═══ Information shown ═══
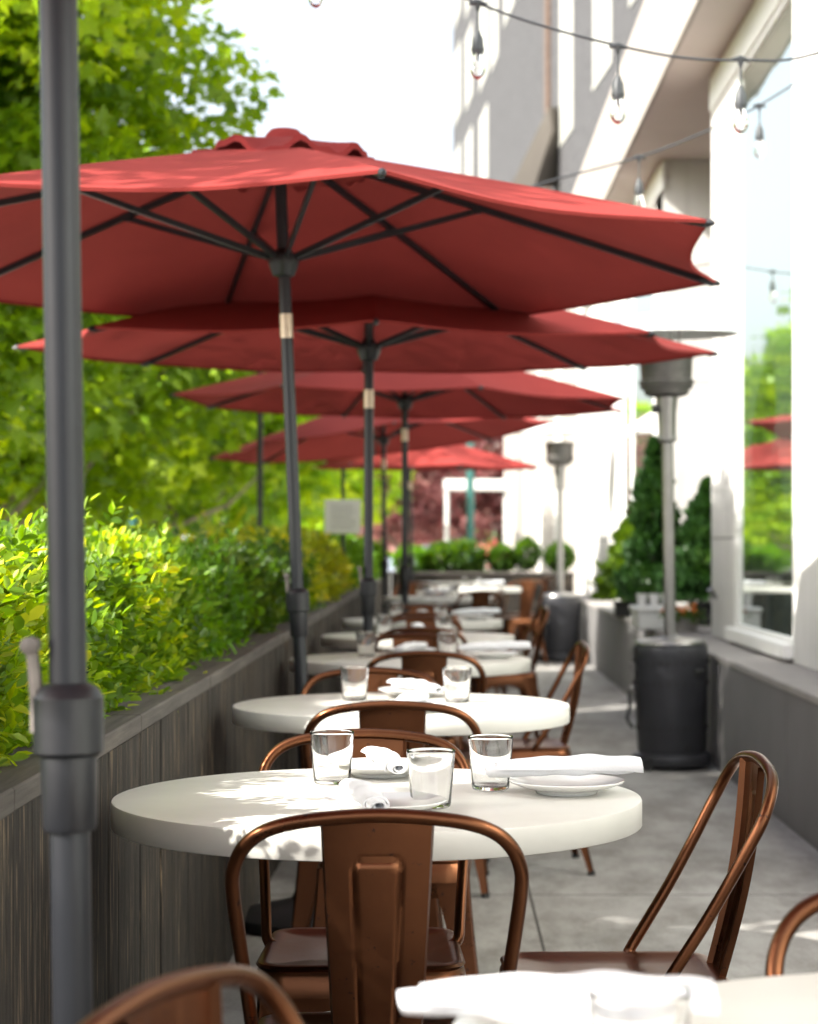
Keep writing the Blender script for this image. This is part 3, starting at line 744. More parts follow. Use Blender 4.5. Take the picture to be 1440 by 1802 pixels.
# ------------------------------------------------------------------ patio heaters
def make_heater(label):
    t = thing('patio_heater', label, 'patio heater', group='gas patio heaters')
    m = MB(); m.lathe([(0,.02),(.205,.02),(.212,.035),(.212,.06),(.203,.078),(.18,.088),(0,.088)], 48); b = m.build('base', HEATB, t, smooth=35)
    m = MB()
    for s_ in (-1,1): m.M = Matrix.Translation((-.17,s_*.12-.02,.035)) @ Matrix.Rotation(PI/2,4,'X'); m.lathe([(0,-.014),(.033,-.014),(.035,0),(.033,.014),(0,.014)],18)
    m.M = Matrix.Translation((-.20,-.14,.04)); m.lathe([(0,-.01),(.02,0),(0,.01)],12)
    m.build('wheel', RUBBER, b)
    m = MB(); m.lathe([(.178,.088),(.182,.12),(.196,.50),(.198,.60),(.199,.635),(.194,.65),(.185,.655)], 56); h = m.build('tank_housing', HEATB, t, smooth=35)
    m = MB(); m.lathe([(.186,.655),(.190,.662),(.186,.672),(.15,.684),(.05,.692),(.04,.70),(0,.70)], 48); m.build('housing_lid', STEEL, t, smooth=35)
    # perforated rows and hand slot (recessed dark slots set slightly proud)
    m = MB()
    for z, n in ((.565,30),(.455,30),(.22,30)):
        r = .1795+(z-.088)*.0398+.0012
        for k in range(n):
            a = 2*PI*k/n
            m.M = Matrix.Translation((r*math.cos(a), r*math.sin(a), z)) @ Matrix.Rotation(a,4,'Z')
            m.tube([(-.002,0,-.011),(-.002,0,.011)], .006, 6)
    m.build('vent_slot', RUBBER, h)
    for a in (R(-58), R(122)):
        m = MB(); r = .197; pts = [(r*math.cos(a+da), r*math.sin(a+da), .515) for da in np.linspace(-.17,.17,9)]
        m.tube(pts, .015, 8); m.build('hand_slot', RUBBER, h)
    m = MB(); m.M = Matrix.Translation((.03,-.182,.12)) @ Matrix.Rotation(PI/2,4,'X'); m.lathe([(0,-.004),(.015,-.004),(.015,.006),(0,.006)],14); m.build('bolt_hole', RUBBER, h)
    m = MB(); m.tube([(0,0,.69),(0,0,1.80)], .031, 20); m.build('pole', STEEL, t)
    m = MB(); m.lathe([(.031,1.72),(.05,1.735),(.05,1.75),(.046,1.755),(.05,1.88),(.058,1.94),(.058,1.96),(0,1.96)], 24); n_ = m.build('control_housing', STEEL, t, smooth=35)
    m = MB(); m.M = Matrix.Translation((-.066,-.02,1.90)) @ Matrix.Rotation(PI/2,4,'Y'); m.lathe([(0,-.016),(.022,-.016),(.024,0),(.018,.014),(0,.014)],14); m.build('control_knob', RUBBER, n_)
    m = MB(); m.lathe([(.058,1.96),(.10,1.968),(.118,1.98),(.120,2.0),(.138,2.005),(.140,2.022),(.132,2.025)], 32); m.build('burner_cup', STEELD, t, smooth=35)
    m = MB(); m.lathe([(.132,2.026),(.146,2.03),(.146,2.05),(.134,2.055),(.140,2.16),(.150,2.17),(.150,2.19),(.11,2.2),(0,2.2)], 40); sc = m.build('burner_screen', STEELD, t, smooth=35)
    for k in range(3):
        m = MB(); a = R(30+120*k); m.tube([(.10*math.cos(a),.10*math.sin(a),2.19),(.10*math.cos(a),.10*math.sin(a),2.385)],.006,6); m.build('standoff', STEEL, t)
    m = MB(); m.lathe([(0,2.405),(.12,2.402),(.20,2.392),(.28,2.370),(.335,2.342),(.362,2.318),(.385,2.300),(.390,2.290),(.383,2.292),(.356,2.312),(.330,2.334),(.275,2.362),(.15,2.388),(0,2.396)], 64); m.v = [tuple(Matrix.Translation((0,0,2.3)) @ Matrix.Rotation(R(1.2),4,'X') @ Matrix.Translation((0,0,-2.3)) @ Vector(p)) for p in m.v]; rf = m.build('reflector', ALU, t, smooth=35)
    m = MB()
    for k in range(6):
        a = 2*PI*k/6; m.M = Matrix.Translation((.20*math.cos(a),.20*math.sin(a),2.376)); m.lathe([(.010,0),(.010,.010),(.006,.022),(0,.022)],8)
    m.M = Matrix.Translation((0,0,2.395)); m.lathe([(.016,0),(.016,.014),(.006,.030),(0,.03)],10)
    m.build('wing_nut', STEEL, rf)
    m = MB(); pts = [(-.21,-.02,.44),(-.235,-.03,.40),(-.23,-.03,.34),(-.245,-.02,.27),(-.215,-.02,.22)]; m.tube(smoothpath(pts,3),.009,8); m.build('gas_hose', RUBBER, t)
    m = MB(); m.M = Matrix.Translation((-.215,-.02,.42)); m.lathe([(0,-.02),(.02,-.018),(.024,0),(.02,.02),(0,.022)],12); m.build('gas_valve', STEEL, t); m = MB(); m.M = Matrix.Translation((-.21,-.02,.545)); m.lathe([(0,-.022),(.018,-.02),(.018,.02),(0,.022)],12); m.build('hose_fitting', STEEL, t)
    return t
h1 = make_heater('black and steel patio heater in the aisle, the nearer and larger one'); h1.location = (1.22, 10.95, 0); h1.rotation_euler = (0, R(-.9), R(8))
dup(h1, (1.19, 20.7, 0), R(40), 'smaller looking patio heater far down the aisle by the end planter').rotation_euler = (0,R(-.4),R(40))

# ------------------------------------------------------------------ string lights
def at(px, py, Y): return Vector(((px-778)*Y/3640, Y, CAMH+(955-py)*Y/3640))
def string_lights(label, cord_pts, drops, s=1.0, cord_r=.0042):
    o = cord_pts[0]; t = thing('string_lights', label, 'string lights', tuple(o), group='festoon light strings')
    m = MB(); m.M = Matrix.Translation(-o); m.tube(smoothpath(cord_pts, 6), cord_r, 8)
    m.build('cord', SOCKM, t, smooth=60)
    bulb0 = None
    for c, ln in drops:
        m = MB(); m.M = Matrix.Translation(c-o)
        # moulded tee clamp, drop wire, socket
        m.tube([(-.028*s,0,.0),(0,0,.004),(.028*s,0,-.003)],[.005,.010*s,.005],8)
        m.tube([(0,0,.0),(0,0,-.025*s)],[.012*s,.004],8)
        m.tube([(0,0,-.02),(.001,0,-ln)],.0032,6)
        m.M = Matrix.Translation(c-o+Vector((0,0,-ln)))
        m.lathe([(0,.012),(.007,.010),(.010,.0),(.017*s,-.014),(.0185*s,-.040*s),(.0205*s,-.042*s),(.0205*s,-.052*s),(.0185*s,-.054*s),(.018*s,-.062*s),(0,-.062*s)],16)
        sk = m.build('socket', SOCKM, t, smooth=35)
        m = MB(); m.M = Matrix.Translation(c-o+Vector((0,0,-ln-.06*s)))
        m.lathe([(.013*s,.004),(.015*s,-.006*s),(.020*s,-.022*s),(.0245*s,-.042*s),(.0235*s,-.058*s),(.0165*s,-.072*s),(.006*s,-.079*s),(0,-.080*s),
                 (0,-.0785*s),(.006*s,-.0775*s),(.0160*s,-.0708*s),(.0225*s,-.0575*s),(.0235*s,-.042*s),(.019*s,-.0225*s),(.014*s,-.006*s),(.0115*s,.004)],20)
        bl = m.build('bulb', GLASS, sk, smooth=60)
        m = MB(); m.M = Matrix.Translation(c-o+Vector((0,0,-ln-.06*s)))
        m.tube([(0,0,0),(0,0,-.022*s)],[.006*s,.0035*s],8); m.tube([(-.006,0,-.02*s),(-.009,0,-.045*s),(0,0,-.05*s),(.009,0,-.045*s),(.006,0,-.02*s)],.0008,4); m.build('filament', STEELD, sk)
    return t
Y1 = 6.4
string_lights('black light string sagging across the top of the picture with three clear bulbs in view', [Vector((-2.2,Y1+.2,4.2)), at(380,-230,Y1), at(560,-112,Y1), at(835,3,Y1), at(965,48,Y1), at(1088,80,Y1), at(1200,101,Y1), at(1303,105,Y1), at(1440,93,Y1), Vector((1.71,Y1,2.92))],
   [(at(556,-114,Y1),.085),(at(841,6,Y1),.095),(at(1088,82,Y1),.10),(at(1304,105,Y1),.09),(Vector((1.55,Y1,2.82)),.09)])
Y2 = 9.0
string_lights('thinner light string rising to the right in front of the white storefront, two bulbs', [Vector((-2.4,Y2+.2,2.9)), at(300,430,Y2), at(700,400,Y2), at(945,325,Y2), at(1125,276,Y2), at(1240,232,Y2), at(1337,185,Y2), at(1440,118,Y2), Vector((1.715,Y2,3.35))],
   [(at(700,398,Y2),.09),(at(1125,277,Y2),.10),(at(1337,186,Y2),.09)], 1.0, .0046)
Y3 = 13.0
string_lights('far light string half hidden behind the parasols, two small bulbs under the nearest canopy', [Vector((-1.25,14.2,2.75)), at(800,500,Y3+.3), at(1073,486,Y3), at(1172,478,Y3), Vector((1.71,Y3,2.95))],
   [(at(1073,486,Y3),.07),(at(1172,478,Y3),.06)], 1.0, .004)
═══
## [What the task asks]
From the data above, copy each line that holds "picture".

## [Final result]
Keep writing the Blender script for this image. This is part 3, starting at line 744. More parts follow. Use Blender 4.5. Take the picture to be 1440 by 1802 pixels.
string_lights('black light string sagging across the top of the picture with three clear bulbs in view', [Vector((-2.2,Y1+.2,4.2)), at(380,-230,Y1), at(560,-112,Y1), at(835,3,Y1), at(965,48,Y1), at(1088,80,Y1), at(1200,101,Y1), at(1303,105,Y1), at(1440,93,Y1), Vector((1.71,Y1,2.92))],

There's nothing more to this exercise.